Wednesday, March 24, 2010

On deadstock and vintage jeans

I recently read in W magazine about Current/Elliot’s newest line: a collection inspired by deadstock denim. (Photos are from WWD.) What’s awesome about the 10 women’s style and six men’s styles — all based on 50s and 60s era jeans — is that instead of using the original denim, they’re made from soft, thin Japanese denim.


The thing about vintage jeans is that — while they maintain their romantic allure and yes, Virginia, Levi’s are eternal — once the style is passe it rarely ever feels right again. I’m going to stick my neck out here and say it: High-waisted, pegged-ankle pleated 80s jeans. I don’t care if Chloe Sevigny can pull them off, no one else can. AndChloe (the design house, not the actress) needs to come to that realization as well.


But just because, in my experience, most dated styles of jeans no longer suit our contemporary fit aesthetic, that doesn’t mean I don’t still love vintage jeans. I love the way denim ages — the way some indigo dyes fade, like Cat Stevens sang, “faded blue up to the sky.” I love how other dyes patina in gray and brown tones. I love the clean edge of selvage denim and the inky hand of dry denim.

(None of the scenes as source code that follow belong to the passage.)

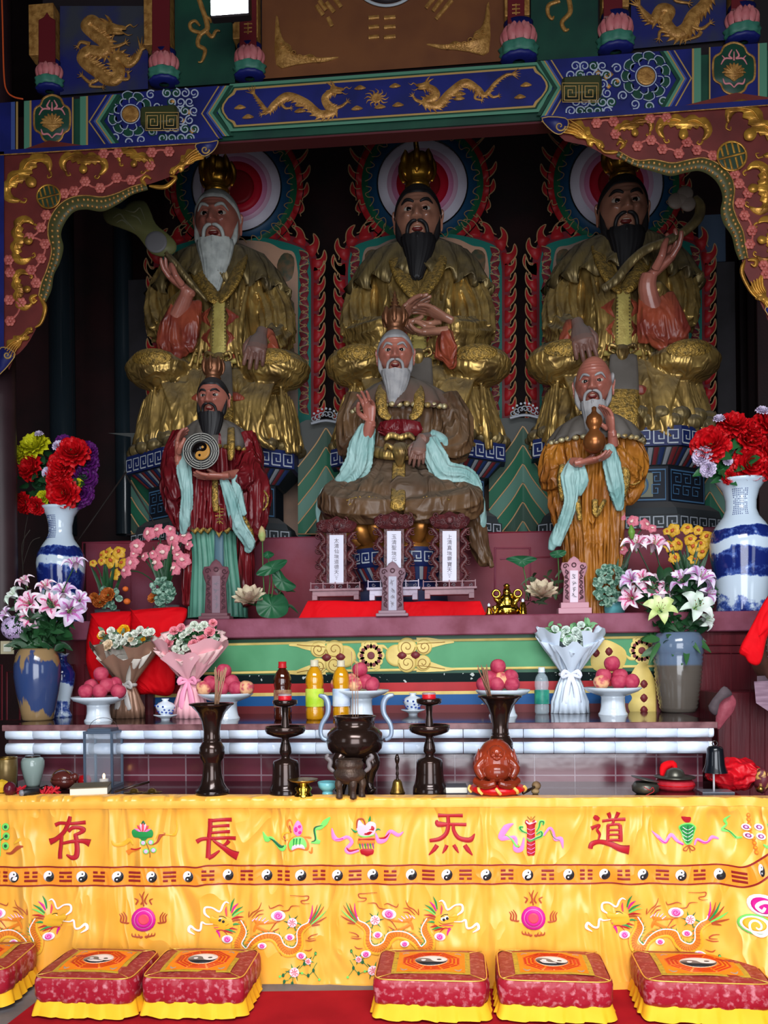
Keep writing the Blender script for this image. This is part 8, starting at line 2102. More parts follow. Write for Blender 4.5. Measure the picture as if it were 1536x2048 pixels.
# ---------- large blue and white vases with silk peonies
def landscape(name,base=.0):
 m=mat(name,(196,212,226),.12,coat=.5);nt=m.node_tree;N=nt.nodes;L=nt.links;b=N['Principled BSDF'];tc=N.new('ShaderNodeTexCoord')
 n=N.new('ShaderNodeTexNoise');n.inputs['Scale'].default_value=17;n.inputs['Detail'].default_value=6;n.inputs['Roughness'].default_value=.7;L.new(tc.outputs['Object'],n.inputs['Vector'])
 sp=N.new('ShaderNodeSeparateXYZ');L.new(tc.outputs['Object'],sp.inputs[0])
 n2=N.new('ShaderNodeTexNoise');n2.inputs['Scale'].default_value=4;L.new(tc.outputs['Object'],n2.inputs['Vector']);ad=N.new('ShaderNodeMath');ad.operation='MULTIPLY_ADD';ad.inputs[1].default_value=.16;L.new(n2.outputs['Fac'],ad.inputs[0]);L.new(sp.outputs['Z'],ad.inputs[2])
 r=N.new('ShaderNodeValToRGB');e=r.color_ramp.elements;e[0].position=0;e[0].color=(.45,.45,.45,1);e[1].position=1;e[1].color=(0,0,0,1)
 for p,v in((.16,.36),(.18,.1),(.25,.12),(.27,.50),(.33,.56),(.40,.46),(.42,.2),(.47,.16),(.49,.52),(.545,.48),(.56,.0)):
  q=e.new(p);q.color=(v,v,v,1)
 L.new(ad.outputs[0],r.inputs[0])
 m2=N.new('ShaderNodeMath');m2.operation='SUBTRACT';L.new(r.outputs[0],m2.inputs[1]);L.new(n.outputs['Fac'],m2.inputs[0])
 r2=N.new('ShaderNodeValToRGB');q=r2.color_ramp.elements;q[0].position=.0;q[0].color=lin((22,36,104))+(1,);q[1].position=.22;q[1].color=lin((196,212,226))+(1,);k=q.new(.12);k.color=lin((70,96,168))+(1,);L.new(m2.outputs[0],r2.inputs[0]);L.new(r2.outputs[0],b.inputs['Base Color']);return m
M_land=landscape('blue_white_landscape_glaze')
def bigvase(cx,Y,ytop,ybase,rim,label,hgt=None):
 L=platform(cx,Y);s=mpp(Y);H=(W(cx,ytop,Y).z-PZ)/s;t=thing('porcelain_vase',label,'vase',L,'large blue and white vases');k=H/250
 o=lp('vase_body',M_land,L,[(r*rim/47,z*k)for r,z in((.1,0),(46,0),(47,4),(46,20),(50,60),(56,100),(58,130),(55,150),(44,168),(33,182),(28,195),(28,212),(33,232),(42,245),(47,250),(46,251.5),(38,244),(26,225),(20,190),(.1,186))],t,64,s=s)
 b=MB();Rn=28.6*rim/47*s
 for i in range(9):
  for j in range(14):
   if random.random()<.12:continue
   a=-pi/2-.75+i*.10;z=(230-j*3.6)*k*s;rr=Rn+(.0)+max(0,(230-j*3.6-212))*.28*rim/47*s+max(0,195-(230-j*3.6))*.4*s
   c=L+Vector((rr*cos(a),rr*sin(a),z));b.box(c,(.0035,.002,.0055),rz=a+pi/2)
 b.build('inscription',mat('cobalt_ink',(44,60,120),.3),o,smooth=False);return L,s
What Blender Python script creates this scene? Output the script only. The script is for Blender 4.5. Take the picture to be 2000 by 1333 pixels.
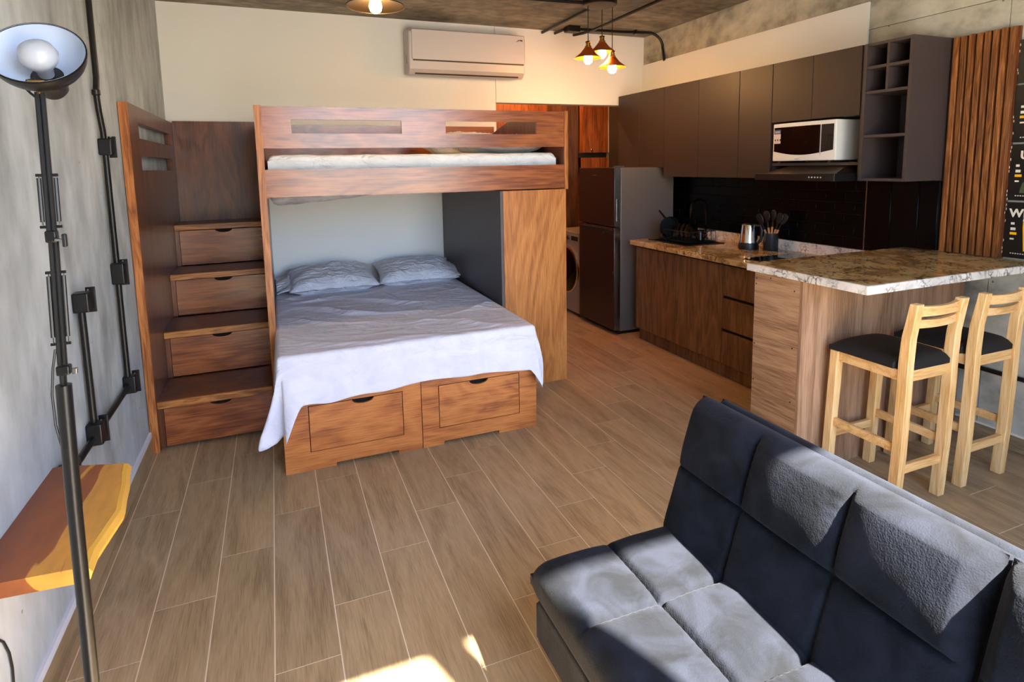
import bpy, bmesh, math, random
from mathutils import Vector, Matrix, noise
for o in list(bpy.data.objects): bpy.data.objects.remove(o)
random.seed(4)
scene = bpy.context.scene
COL = scene.collection
PI = math.pi
# ------------------------------------------------------------------ camera
cam_d = bpy.data.cameras.new('camera'); cam = bpy.data.objects.new('camera', cam_d); COL.objects.link(cam)
rx = Vector((0.9268, -0.3750, -0.0184)); dn = Vector((-0.0633, -0.1077, -0.9922)); fw = Vector((0.3701, 0.9207, -0.1236))
up = -dn
cm = Matrix((( rx.x, up.x, -fw.x, 0), (rx.y, up.y, -fw.y, 0), (rx.z, up.z, -fw.z, 1.57), (0, 0, 0, 1)))
cam.matrix_world = cm
cam_d.sensor_width = 36; cam_d.lens = 1143.32 / 2000 * 36
cam_d.shift_x = 0.00186; cam_d.shift_y = -0.1001
cam_d.clip_start = 0.02
scene.camera = cam
# ------------------------------------------------------------------ world, sun, exposure
W = bpy.data.worlds.new('sky'); scene.world = W; W.use_nodes = True
wn = W.node_tree.nodes; wl = W.node_tree.links
bgn = wn['Background']
sky = wn.new('ShaderNodeTexSky'); sky.sky_type = 'NISHITA'; sky.sun_disc = False
SUNDIR = Vector((-0.27, 0.78, -1.0)).normalized()            # the way the light travels
sky.sun_elevation = math.asin(-SUNDIR.z); sky.sun_rotation = math.atan2(-SUNDIR.x, -SUNDIR.y)
tint = wn.new('ShaderNodeMix'); tint.data_type = 'RGBA'; tint.blend_type = 'MULTIPLY'; tint.inputs[0].default_value = 1.0; tint.inputs[7].default_value = (0.88, 0.98, 1.16, 1)
wl.new(sky.outputs[0], tint.inputs[6]); wl.new(tint.outputs[2], bgn.inputs[0]); bgn.inputs[1].default_value = 0.46
sd = bpy.data.lights.new('sun', 'SUN'); sd.energy = 29.0; sd.angle = math.radians(0.9); sd.color = (1.0, 0.94, 0.84)
so = bpy.data.objects.new('sun', sd); COL.objects.link(so)
so.rotation_euler = SUNDIR.to_track_quat('-Z', 'Y').to_euler(); so.location = (3, -4, 8)
scene.view_settings.view_transform = 'Standard'
scene.view_settings.look = 'None'
scene.view_settings.gamma = 1.0
scene.view_settings.use_curve_mapping = False
scene.view_settings.exposure = 1.65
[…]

When I was in high school, I’d trawl the Salvation Army for Levi’s red tab jeans. The designer Michael Bastian (who was, back then, just the big brother of my friend Amanda) taught me how to realistically destroy the knees by rubbing them with a piece of pumice.


In my punk period I wore my jeans with the extra fabric below the knees folded tight against my shin and secured with a row of safety pins. In college, I liked my jeans to be several sizes too large and hitched up with an Indian scarf, boho-style. One of the thrift shops I frequented was manned by an older African-American lady who had learned my tastes. ‘You like ‘em with a big rear end,” she’d say.


Back to Current/Elliot. Because of my love of old jeans, I got goosebumps reading the article about their deadstock collection, and not so much because it’s cool that those styles are being remade, but because the very word deadstock is so freaking cool. It makes me think of the old dry goods stores that seemed to linger years, even decades past their heydays in the American landscape. Growing up in rural upstate New York, I used to seek those places out: collecting dust on the back shelves, behind gardening supplies and insulated flannel shirts, were boxes of Converse low tops and stacks of stiff carpenter jeans.

Image of deadstock from funkandjunk.com

I bought both, making furtive trips back until the stores eventually gave up the ghost. Face it, by 1990 it has been like 30 years since they’d seen serious foot traffic. But despite the obvious coolness of owning such obscure treasures (stuff my classmates in their Gitanos didn’t understand in the least), the jeans were never actually comfortable. Not the way jeans should be. They were too short, the waist band cutting me off across my abdomen and the fly freakishly long.

Wearing Roxy jeans found (for free) at a clothing swap.

I still love old jeans. And the idea of deadstock. If I had the space, I’d collect antique jeans. (According to the Vintage Levi’s Guide, “a collector paid $60,000 USD for a pair of the oldest jeans on eBay, June 15,2005.”) But when it comes to wearing what I want to wear, I like my jeans to second hand (so someone else does the breaking in) but in a current enough model that they fit right. No strangling waist bands, no costume-y bellbottoms. All Goldilocks like: not too big, not too little. Just right.